Swayambhunath (also called Monkey Temple) is an ancient religious complex atop a hill in the Kathmandu valley, west of Kathmandu city. It is one of the most sacred Buddhist sites in Nepal, second only to the great Boudhanath stupa, and a major tourist attraction.

The Swayambhunath stupa is a golden spire crowning a conical wooded hill. It is the most ancient and enigmatic of all the holy shrines in Kathmandu valley. It has a lofty white dome and a glittering golden spire that are visible from all sides of the valley.

The stupa in its surroundings consists of chaityas, temples, painted images of deities and numerous other religious objects. Located on a hill on the outskirts of Kathmandu, the temple offers magnificent views over the city and on a clear day to the mountains beyond.

At the heart of the temple complex is the stupa, topped by the painted eyes of Buddha, surrounded by prayer wheels and numerous smaller temples. Also an important Tibetan Buddhist site, the area provides a fantastic moment.

Amazing to look at, the architectural beauty of the Swayambunath temple gives way to feelings of reverence and adoration. The stupa consists of a dome at the base and a cubical structure with the eyes of Buddha looking in all four directions.

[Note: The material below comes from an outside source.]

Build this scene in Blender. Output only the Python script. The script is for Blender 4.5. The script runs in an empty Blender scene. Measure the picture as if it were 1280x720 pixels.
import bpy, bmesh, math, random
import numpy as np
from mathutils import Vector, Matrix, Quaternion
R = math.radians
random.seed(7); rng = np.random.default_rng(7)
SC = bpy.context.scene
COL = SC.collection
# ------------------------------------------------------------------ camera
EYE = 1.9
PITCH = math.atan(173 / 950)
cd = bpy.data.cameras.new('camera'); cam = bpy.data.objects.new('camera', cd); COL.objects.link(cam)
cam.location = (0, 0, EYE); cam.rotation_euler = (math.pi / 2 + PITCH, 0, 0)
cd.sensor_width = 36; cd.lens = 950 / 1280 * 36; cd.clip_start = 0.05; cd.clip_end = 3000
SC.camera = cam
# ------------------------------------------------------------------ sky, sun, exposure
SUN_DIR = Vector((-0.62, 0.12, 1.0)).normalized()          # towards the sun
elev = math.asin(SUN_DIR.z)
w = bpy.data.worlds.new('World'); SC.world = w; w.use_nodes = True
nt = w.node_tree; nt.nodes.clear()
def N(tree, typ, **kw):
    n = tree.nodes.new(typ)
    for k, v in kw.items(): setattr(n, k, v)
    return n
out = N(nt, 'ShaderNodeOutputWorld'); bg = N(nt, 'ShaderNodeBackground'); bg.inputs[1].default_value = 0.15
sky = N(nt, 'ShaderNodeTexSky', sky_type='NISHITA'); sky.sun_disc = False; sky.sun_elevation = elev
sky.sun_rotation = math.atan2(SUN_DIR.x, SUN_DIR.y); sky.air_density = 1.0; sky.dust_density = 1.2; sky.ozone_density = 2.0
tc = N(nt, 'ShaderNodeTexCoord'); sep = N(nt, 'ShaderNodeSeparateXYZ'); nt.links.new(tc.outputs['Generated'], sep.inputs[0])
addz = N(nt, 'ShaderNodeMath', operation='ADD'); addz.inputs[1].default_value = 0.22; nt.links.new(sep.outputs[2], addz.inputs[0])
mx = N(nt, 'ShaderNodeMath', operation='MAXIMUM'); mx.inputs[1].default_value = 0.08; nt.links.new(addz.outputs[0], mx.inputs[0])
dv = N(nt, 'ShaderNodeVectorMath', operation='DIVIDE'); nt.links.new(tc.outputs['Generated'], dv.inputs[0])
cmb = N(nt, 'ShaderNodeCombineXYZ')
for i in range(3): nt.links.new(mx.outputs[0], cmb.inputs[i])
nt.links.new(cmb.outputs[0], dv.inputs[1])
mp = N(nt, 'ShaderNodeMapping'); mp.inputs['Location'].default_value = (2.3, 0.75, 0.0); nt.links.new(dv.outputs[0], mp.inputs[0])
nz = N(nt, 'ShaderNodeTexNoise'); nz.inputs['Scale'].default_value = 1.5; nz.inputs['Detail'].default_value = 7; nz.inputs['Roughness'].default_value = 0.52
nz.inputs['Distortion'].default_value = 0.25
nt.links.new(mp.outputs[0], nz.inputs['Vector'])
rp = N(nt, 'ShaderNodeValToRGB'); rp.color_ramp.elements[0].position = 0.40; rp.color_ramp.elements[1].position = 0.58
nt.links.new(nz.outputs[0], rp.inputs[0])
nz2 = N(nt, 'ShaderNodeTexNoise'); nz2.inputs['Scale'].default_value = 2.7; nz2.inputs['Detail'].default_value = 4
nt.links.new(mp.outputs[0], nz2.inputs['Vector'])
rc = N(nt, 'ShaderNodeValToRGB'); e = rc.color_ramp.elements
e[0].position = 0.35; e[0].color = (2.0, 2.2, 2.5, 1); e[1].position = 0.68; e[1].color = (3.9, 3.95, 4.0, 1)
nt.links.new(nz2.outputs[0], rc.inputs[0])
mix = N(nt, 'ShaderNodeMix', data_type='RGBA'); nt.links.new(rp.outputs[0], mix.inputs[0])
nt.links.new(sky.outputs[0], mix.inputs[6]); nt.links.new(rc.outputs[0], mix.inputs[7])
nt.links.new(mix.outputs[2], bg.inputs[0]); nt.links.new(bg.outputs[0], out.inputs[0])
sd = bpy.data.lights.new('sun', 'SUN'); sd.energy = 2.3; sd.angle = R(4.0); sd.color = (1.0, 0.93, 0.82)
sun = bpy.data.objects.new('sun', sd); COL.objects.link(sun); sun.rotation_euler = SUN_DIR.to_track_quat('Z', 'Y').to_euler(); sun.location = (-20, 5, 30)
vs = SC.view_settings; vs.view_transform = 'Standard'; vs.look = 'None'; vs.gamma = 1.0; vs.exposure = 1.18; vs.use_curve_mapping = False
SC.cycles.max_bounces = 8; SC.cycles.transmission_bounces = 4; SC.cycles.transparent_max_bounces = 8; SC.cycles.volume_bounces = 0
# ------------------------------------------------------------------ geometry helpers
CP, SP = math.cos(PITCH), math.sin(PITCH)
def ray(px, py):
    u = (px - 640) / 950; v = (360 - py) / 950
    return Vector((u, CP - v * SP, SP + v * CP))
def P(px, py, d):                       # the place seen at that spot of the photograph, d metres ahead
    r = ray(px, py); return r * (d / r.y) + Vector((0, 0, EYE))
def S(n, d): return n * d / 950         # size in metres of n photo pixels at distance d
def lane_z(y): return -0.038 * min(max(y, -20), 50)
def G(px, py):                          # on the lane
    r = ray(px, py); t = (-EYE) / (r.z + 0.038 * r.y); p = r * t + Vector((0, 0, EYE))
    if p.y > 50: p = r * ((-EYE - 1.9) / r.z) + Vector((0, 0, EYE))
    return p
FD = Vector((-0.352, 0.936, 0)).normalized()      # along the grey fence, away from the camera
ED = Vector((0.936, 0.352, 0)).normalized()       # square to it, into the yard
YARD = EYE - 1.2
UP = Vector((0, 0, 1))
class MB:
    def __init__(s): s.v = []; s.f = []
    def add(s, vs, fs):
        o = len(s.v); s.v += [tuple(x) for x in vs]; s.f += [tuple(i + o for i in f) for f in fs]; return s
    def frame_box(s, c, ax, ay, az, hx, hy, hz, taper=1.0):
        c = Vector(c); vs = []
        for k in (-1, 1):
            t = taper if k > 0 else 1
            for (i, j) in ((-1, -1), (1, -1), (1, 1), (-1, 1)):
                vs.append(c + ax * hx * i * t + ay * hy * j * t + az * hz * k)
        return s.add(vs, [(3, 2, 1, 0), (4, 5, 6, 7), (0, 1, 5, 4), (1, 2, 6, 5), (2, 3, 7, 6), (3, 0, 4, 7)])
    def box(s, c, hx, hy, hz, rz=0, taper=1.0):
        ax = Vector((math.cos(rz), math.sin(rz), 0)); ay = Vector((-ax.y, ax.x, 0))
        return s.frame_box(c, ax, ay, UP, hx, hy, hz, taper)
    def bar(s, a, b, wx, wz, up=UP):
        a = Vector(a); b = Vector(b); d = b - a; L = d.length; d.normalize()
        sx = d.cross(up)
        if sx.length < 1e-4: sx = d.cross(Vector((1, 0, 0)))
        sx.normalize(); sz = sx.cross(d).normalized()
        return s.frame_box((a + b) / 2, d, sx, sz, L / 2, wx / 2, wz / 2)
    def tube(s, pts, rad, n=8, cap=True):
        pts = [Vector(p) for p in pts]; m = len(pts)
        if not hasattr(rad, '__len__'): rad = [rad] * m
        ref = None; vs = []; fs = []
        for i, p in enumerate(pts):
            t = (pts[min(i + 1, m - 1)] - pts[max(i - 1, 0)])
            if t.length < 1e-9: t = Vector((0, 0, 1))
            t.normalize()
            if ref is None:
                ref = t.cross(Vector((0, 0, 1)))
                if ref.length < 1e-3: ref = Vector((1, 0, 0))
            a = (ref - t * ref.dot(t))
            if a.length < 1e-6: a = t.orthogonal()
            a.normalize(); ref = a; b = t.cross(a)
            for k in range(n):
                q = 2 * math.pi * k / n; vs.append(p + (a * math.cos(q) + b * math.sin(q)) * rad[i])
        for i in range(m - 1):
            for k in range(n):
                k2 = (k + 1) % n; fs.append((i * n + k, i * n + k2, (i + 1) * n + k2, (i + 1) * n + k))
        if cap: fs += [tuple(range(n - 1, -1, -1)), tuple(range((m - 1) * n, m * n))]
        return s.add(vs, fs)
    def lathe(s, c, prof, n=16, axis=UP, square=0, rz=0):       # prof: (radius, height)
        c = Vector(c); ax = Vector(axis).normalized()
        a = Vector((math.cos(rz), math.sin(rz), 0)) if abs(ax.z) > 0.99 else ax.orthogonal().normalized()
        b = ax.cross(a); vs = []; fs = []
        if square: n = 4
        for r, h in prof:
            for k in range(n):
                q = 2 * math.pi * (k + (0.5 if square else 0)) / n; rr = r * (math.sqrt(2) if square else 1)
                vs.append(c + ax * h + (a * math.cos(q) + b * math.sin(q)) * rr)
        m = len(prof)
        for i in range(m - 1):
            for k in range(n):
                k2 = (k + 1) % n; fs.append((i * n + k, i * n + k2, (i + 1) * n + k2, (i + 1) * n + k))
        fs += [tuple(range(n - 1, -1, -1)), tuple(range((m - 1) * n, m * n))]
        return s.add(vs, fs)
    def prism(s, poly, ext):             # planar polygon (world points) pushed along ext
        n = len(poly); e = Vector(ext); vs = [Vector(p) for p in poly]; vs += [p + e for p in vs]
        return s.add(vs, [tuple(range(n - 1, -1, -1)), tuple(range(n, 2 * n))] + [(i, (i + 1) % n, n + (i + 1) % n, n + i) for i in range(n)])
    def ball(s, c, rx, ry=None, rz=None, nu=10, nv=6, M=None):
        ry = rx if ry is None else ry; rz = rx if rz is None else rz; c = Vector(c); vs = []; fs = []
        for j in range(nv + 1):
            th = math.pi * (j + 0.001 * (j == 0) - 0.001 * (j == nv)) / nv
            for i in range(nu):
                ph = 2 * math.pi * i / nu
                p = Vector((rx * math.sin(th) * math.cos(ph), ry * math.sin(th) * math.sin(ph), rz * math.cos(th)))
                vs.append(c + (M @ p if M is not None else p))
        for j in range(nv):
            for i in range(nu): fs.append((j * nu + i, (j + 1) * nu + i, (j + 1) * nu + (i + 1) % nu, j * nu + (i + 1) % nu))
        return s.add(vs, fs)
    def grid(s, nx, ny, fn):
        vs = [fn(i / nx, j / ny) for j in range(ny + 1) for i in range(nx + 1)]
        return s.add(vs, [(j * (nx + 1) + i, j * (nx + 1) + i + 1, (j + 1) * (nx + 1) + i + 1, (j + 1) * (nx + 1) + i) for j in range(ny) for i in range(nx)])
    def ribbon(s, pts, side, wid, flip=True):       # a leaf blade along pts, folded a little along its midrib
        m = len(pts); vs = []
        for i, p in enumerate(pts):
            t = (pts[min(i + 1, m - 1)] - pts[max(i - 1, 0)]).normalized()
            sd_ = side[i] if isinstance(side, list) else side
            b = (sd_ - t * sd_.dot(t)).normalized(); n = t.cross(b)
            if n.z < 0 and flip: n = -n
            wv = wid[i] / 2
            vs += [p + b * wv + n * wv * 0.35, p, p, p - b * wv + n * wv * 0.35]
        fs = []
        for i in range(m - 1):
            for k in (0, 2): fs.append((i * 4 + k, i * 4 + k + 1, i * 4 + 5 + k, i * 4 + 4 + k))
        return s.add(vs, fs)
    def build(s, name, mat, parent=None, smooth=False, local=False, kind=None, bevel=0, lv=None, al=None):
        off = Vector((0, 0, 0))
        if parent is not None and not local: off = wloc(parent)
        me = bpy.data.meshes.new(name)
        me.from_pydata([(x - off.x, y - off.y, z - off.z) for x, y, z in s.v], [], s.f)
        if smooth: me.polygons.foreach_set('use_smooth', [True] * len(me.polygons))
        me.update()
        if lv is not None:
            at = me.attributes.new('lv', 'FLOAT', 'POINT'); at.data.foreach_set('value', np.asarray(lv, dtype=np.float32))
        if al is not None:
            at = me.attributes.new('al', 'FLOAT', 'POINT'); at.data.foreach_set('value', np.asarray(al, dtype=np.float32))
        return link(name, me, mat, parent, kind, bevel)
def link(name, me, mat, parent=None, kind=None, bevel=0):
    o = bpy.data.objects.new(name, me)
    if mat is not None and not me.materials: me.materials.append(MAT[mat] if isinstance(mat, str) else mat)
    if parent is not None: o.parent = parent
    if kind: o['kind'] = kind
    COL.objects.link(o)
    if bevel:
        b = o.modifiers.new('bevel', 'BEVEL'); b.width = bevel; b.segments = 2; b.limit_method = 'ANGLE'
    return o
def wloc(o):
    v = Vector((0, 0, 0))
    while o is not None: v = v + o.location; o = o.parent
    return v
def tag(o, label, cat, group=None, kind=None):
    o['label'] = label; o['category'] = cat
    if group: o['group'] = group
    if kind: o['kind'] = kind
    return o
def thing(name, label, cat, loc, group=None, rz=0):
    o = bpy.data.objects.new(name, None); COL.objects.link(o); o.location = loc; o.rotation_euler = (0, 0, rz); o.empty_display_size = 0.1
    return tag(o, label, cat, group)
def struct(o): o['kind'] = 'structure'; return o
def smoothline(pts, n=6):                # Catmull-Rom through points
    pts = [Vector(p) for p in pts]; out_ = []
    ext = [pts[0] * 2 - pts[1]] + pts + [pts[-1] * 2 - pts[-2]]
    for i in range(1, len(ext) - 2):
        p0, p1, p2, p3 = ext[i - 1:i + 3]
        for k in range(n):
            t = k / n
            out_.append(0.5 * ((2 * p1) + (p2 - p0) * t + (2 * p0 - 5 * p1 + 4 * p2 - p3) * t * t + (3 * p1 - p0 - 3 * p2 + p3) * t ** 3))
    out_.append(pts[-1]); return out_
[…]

There are pentagonal Toran present above each of the four sides with statues engraved in them. Behind and above the Toran there are thirteen tiers. Above all the tiers, there is a small space above which the Gajur is present.

According to Swayambhu Puran, the entire Kathmandu valley was once filled with an enormous lake, out of which grew a mystical lotus. The valley came to be known as Swayambhu, meaning ‘Self-created’ or ‘Self-existent’. The Bodhisattva Manjushri had a vision of the lotus at Swayambhu and travelled there to worship it.